Veteran British playwright: Skios by Michael Frayn

You may have heard of Michael Frayn without remembering his name. The veteran British playwright and novelist is best known for the stage plays Noises Off, a frequently produced farce of mistaken identities, and Copenhagen, which portrays a meeting in 1941 between two of the giants of 20th Century physics, Niels Bohr and Werner Heisenberg, at a time when Heisenberg was thought to be working on an atomic bomb for the Nazi regime.

Estimated reading time: 0 minutes

In Skios, Frayn develops two intersecting stories based on the premise that one protagonist — a philandering nutcase who lives by impulse alone — inhabits the identity of the other, an internationally renowned author and lecturer on the subject of the scientific management of science. The expert is scheduled to deliver a lecture on a Greek island, Skios, to an exclusive audience assembled by a foundation dedicated to the preservation of the highest aspirations of European culture. Need I say that monumental complications ensue both for the expert and for the imposter, not to mention the foundation, its staff, and its guests? Might I add that, by the end of this little book, the body count numbers more than a dozen — and that no reader is likely to miss any of the deceased?

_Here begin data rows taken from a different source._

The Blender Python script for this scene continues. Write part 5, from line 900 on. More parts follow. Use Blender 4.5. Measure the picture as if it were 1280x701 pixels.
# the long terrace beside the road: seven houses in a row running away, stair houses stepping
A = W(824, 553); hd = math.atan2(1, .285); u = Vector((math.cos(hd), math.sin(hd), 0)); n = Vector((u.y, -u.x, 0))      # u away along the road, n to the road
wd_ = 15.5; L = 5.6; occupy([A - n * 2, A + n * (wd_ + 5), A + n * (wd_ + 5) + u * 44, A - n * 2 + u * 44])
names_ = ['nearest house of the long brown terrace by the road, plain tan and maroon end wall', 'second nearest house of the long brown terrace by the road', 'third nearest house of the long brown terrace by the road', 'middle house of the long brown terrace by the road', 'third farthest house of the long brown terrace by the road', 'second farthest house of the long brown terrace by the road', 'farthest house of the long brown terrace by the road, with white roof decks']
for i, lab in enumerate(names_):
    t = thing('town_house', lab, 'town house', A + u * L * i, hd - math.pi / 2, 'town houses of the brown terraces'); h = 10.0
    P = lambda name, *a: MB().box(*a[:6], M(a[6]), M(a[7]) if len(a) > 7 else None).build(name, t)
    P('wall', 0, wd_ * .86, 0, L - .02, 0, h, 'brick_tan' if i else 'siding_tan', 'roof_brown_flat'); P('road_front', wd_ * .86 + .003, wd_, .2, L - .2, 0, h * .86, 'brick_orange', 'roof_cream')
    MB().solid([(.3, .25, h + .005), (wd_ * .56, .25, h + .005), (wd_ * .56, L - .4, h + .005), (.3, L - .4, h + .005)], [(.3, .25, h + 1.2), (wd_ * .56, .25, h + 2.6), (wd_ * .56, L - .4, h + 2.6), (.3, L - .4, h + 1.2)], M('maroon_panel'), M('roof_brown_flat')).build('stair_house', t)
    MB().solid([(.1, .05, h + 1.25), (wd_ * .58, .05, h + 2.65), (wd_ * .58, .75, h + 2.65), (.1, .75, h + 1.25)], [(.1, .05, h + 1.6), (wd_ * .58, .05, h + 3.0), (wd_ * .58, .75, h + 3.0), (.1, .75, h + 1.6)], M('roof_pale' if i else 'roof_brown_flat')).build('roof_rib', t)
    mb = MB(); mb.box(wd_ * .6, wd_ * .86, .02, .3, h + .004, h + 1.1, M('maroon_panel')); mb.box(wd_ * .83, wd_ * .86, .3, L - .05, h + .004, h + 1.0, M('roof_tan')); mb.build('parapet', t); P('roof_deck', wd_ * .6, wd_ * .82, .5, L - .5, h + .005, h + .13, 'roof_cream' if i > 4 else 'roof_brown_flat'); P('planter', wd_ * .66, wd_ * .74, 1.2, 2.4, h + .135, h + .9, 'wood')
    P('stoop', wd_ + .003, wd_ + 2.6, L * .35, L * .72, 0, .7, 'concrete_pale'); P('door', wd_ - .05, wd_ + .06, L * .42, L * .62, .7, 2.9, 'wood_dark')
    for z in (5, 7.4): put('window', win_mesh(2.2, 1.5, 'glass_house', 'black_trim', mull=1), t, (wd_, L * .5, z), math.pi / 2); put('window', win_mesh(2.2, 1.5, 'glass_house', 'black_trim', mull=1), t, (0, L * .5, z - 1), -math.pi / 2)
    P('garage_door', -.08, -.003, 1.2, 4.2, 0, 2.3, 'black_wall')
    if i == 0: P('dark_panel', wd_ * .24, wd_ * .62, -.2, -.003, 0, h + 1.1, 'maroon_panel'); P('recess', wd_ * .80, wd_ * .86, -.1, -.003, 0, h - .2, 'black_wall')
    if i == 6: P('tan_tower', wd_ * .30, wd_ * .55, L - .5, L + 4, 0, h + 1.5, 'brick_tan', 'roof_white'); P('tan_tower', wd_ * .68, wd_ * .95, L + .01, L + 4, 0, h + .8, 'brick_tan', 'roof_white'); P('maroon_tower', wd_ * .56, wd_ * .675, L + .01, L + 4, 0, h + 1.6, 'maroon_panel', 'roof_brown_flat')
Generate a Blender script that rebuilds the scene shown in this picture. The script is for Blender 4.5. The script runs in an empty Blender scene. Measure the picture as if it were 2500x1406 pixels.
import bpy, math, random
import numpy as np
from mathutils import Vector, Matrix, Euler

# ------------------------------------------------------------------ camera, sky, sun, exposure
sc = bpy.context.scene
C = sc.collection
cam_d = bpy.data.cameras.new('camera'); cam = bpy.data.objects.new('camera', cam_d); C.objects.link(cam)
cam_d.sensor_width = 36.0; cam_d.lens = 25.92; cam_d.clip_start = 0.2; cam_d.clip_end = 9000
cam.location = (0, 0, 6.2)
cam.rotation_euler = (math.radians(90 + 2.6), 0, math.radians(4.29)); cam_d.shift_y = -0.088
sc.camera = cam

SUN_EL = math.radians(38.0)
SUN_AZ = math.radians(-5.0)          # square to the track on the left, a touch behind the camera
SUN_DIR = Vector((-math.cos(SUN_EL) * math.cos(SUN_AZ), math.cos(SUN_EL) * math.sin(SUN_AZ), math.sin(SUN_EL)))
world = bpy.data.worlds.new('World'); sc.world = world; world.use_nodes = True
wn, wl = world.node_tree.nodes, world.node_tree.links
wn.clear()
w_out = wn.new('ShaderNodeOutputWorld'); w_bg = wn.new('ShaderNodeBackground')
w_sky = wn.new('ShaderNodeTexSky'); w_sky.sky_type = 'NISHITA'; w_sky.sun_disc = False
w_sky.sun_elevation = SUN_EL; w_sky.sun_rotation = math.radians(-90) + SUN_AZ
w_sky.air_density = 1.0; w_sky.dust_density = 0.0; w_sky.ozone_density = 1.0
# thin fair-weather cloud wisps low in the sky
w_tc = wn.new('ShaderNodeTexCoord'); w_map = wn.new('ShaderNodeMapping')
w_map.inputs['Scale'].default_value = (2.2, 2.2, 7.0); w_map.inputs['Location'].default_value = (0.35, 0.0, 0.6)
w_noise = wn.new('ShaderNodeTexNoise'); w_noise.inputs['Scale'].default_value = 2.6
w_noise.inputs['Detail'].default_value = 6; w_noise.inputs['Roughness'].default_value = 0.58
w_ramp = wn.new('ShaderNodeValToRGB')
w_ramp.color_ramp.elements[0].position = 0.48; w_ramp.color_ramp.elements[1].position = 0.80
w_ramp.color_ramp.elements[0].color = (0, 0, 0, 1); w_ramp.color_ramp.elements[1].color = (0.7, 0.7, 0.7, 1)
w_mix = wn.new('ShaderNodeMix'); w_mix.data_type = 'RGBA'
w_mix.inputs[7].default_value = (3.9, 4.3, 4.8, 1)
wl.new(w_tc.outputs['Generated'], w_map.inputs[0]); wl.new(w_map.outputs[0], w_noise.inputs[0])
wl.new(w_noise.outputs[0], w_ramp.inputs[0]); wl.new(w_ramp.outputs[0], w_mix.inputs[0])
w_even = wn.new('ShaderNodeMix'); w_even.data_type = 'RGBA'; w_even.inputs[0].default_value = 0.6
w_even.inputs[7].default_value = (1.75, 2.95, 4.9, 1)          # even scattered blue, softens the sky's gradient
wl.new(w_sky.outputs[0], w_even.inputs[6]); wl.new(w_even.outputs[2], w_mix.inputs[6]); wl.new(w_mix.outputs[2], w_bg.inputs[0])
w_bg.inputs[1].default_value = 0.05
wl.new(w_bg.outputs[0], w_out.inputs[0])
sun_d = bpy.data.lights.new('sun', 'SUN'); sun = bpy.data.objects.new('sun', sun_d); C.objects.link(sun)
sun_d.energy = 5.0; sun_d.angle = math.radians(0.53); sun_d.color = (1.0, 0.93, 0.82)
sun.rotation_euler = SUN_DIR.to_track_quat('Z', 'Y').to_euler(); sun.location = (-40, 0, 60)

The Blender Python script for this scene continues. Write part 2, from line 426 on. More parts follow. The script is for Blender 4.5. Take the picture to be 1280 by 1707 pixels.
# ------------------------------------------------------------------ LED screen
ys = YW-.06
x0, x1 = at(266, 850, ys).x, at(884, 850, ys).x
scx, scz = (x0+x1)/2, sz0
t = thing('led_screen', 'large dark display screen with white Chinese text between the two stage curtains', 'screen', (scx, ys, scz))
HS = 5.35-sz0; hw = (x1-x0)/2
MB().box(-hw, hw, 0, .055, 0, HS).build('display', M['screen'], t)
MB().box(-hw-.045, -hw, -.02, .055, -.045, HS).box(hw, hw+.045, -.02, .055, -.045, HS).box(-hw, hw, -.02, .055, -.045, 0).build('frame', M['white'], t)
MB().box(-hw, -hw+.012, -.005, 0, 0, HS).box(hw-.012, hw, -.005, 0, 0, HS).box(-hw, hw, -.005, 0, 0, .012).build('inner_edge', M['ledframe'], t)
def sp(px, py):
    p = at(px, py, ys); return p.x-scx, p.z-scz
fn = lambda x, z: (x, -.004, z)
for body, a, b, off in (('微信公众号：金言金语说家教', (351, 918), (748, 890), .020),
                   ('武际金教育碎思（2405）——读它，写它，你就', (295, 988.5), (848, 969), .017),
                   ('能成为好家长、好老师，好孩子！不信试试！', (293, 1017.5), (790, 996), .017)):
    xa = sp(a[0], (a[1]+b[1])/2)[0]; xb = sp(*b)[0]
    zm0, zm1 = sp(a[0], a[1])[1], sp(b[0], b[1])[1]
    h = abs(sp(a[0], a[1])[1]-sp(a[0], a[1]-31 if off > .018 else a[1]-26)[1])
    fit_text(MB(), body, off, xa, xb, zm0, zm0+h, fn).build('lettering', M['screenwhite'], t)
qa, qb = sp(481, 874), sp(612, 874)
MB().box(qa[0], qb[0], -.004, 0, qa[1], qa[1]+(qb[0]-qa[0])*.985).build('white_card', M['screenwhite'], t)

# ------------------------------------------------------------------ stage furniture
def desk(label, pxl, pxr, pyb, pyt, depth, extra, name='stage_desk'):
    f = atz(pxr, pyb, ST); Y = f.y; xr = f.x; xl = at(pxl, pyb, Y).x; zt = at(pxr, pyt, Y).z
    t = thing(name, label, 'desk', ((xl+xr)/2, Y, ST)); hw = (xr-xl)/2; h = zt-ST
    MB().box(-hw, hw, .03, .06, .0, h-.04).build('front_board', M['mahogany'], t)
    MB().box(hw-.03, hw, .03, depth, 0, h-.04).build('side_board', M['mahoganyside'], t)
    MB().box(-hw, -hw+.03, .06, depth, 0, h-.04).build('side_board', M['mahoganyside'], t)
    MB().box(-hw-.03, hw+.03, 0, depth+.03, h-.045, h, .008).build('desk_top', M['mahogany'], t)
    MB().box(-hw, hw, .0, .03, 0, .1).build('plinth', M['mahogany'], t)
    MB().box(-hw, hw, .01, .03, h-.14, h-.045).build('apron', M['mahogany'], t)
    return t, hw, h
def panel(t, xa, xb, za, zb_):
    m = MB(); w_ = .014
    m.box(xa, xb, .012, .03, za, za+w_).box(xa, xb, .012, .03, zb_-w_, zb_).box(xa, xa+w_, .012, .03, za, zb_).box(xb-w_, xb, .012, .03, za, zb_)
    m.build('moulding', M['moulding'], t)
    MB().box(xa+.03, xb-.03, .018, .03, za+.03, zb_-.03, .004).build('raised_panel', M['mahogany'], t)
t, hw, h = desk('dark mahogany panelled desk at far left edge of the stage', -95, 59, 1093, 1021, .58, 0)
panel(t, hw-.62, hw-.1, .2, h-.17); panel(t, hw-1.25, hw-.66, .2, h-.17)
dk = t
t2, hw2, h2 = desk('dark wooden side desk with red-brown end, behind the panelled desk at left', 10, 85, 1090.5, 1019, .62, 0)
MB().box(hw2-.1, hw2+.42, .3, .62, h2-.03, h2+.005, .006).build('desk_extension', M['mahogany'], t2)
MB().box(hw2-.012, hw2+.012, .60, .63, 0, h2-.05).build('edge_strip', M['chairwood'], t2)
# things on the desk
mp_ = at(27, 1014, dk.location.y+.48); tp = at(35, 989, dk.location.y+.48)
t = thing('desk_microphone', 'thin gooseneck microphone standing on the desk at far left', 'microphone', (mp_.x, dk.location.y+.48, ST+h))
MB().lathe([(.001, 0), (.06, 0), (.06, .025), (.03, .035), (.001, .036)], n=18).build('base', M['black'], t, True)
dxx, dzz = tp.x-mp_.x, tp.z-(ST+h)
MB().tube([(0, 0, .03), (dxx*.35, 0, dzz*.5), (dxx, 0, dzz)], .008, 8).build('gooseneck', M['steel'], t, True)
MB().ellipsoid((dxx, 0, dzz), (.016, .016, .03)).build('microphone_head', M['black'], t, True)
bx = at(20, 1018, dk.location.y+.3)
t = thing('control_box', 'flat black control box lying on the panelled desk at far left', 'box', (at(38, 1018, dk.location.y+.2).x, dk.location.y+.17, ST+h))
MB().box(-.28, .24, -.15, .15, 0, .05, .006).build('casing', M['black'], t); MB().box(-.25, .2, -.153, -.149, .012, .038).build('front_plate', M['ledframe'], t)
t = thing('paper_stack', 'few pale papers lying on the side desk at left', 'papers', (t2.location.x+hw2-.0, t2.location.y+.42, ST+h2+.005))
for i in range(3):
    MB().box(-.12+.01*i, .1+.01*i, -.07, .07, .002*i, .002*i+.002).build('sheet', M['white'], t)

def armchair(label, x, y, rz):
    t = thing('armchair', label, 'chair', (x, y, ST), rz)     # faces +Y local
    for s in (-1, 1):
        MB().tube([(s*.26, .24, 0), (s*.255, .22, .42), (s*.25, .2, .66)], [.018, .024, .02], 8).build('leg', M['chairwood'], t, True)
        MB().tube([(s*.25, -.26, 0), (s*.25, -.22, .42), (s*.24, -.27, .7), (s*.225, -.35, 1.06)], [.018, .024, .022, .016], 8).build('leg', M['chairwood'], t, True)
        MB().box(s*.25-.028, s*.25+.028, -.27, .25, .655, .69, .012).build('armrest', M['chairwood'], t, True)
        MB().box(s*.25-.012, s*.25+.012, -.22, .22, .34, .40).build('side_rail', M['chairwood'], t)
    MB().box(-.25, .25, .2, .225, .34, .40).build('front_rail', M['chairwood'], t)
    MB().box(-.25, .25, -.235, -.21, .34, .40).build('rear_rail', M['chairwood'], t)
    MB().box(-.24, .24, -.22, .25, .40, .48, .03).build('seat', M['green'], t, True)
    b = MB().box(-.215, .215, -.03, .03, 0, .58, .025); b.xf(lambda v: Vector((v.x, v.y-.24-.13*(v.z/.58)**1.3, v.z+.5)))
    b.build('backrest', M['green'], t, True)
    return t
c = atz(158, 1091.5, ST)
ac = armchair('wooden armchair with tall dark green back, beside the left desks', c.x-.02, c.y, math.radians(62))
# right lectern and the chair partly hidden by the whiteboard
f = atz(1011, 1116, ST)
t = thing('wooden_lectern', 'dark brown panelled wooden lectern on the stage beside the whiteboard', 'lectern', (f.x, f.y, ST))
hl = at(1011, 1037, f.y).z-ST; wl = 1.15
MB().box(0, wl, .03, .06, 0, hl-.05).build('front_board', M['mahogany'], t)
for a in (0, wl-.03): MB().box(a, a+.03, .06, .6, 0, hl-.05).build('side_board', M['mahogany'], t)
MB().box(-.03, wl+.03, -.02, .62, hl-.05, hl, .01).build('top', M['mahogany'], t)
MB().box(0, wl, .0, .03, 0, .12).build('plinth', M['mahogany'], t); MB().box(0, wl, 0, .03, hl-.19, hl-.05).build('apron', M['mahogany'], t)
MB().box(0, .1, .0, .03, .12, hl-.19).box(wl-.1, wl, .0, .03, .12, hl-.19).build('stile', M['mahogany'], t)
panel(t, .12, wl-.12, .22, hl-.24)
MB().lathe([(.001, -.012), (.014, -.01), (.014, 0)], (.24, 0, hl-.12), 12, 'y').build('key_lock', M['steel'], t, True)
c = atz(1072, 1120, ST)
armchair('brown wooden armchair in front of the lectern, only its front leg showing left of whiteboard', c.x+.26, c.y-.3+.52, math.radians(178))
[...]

Skios by Michael Frayn ★★★☆☆


Skios is much closer in character to Noises Off than to Frayn’s more thoughtful work but is much less successful. Frayn’s humor comes through loud and clear — the story is frequently hilarious — but the utter absurdity of the plot unravels at the end, where Frayn lays out not one but two possible endings for the book. (One of them, perhaps the author’s original conclusion, is presented as conjectural. The other is presented as “real.”)

I loved Noises Off. I laughed until I was hoarse. And as a child I read Frayn’s first novel, The Tin Men, and loved that, too. Though I enjoyed Skios enough to finish it, I was disappointed.